In the past year, I’ve done just that: stepped outside the writing box.  I don’t feel that my creativity has suffered in the least, and in fact, I think that I’ve been able to not only maintain this creativity, but explore it through different avenues.  I’ve spent the past year baking and cooking and exploring creativity through the gastronomic senses.  I’ve started collecting vintage cookbooks from the mid-century and reading through them with joy, horror (meat and Jell-O?), and amusement.  My fascination with mid-century cooking has spilled over to other mid-century discoveries as well: I recently read Wife Dressing: The Fine Art of Being a Well-Dressed Wife by acclaimed 1950s fashion designer Anne Fogarty and was horrified/excited to take a peek into a “recommended” 50s housewife’s closet.  Girdles, stockings, white gloves, hats were all essentials for the Everywoman closet, Fogarty states.  I love pouring over the images in these books and advertisements and laughing at myself as I attempt to recreate the sorry excuse for gourmet in Poppy Cannon’s 1950s tome, The Can-Opener Cookbook (don’t try this at home, folks).  These books are a time-machine to a time almost 30 years before I was born.

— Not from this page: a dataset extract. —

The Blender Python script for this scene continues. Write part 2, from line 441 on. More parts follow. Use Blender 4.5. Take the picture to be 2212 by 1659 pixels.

These books, I’ve also discovered, are a time machine back to my mother, a mid-century housewife herself.  My parents had the first part of their family in the late 50s/early 60s and I didn’t come along until 1977, when they adopted me in their forties, and as a result, I never knew my mother in her new wife-mother years.  Reading through these books and asking her questions about them have made me closer to her in a way I never expected.

They have also made me closer to my own inspiration and creativity.  I like to think of this long break from writing as a germination process—a period of living, self-discovery, and anthropology.  I think these tools are just as essential—if not more so—than sitting down to a blank page every morning.  This is the psychological pleasure of writing, the ultimate trigger. I feel rejuvenated when I’m discovering and know that when I do return to working on a new book of poems or my memoir, that my own work will have a richness that it might not otherwise have had.

I sometimes worry, as Rigoberto González once put it to a group of students at Austin Peay State University that we were giving a craft talk to, that “writers sometimes have only one or two stories to tell.  They write those stories and then they are done.”  In the few months after my second book came out and I hadn’t written a thing, I worried that I was done.  As I sit here now, however, fingers furious over the keyboard, I realize that I’m not.  I still have my notes and ideas strewn across my desk and in little Moleskines.  I still have outlines and 100 pages of my memoir to come back to. I still have that lemon bundt cake to make.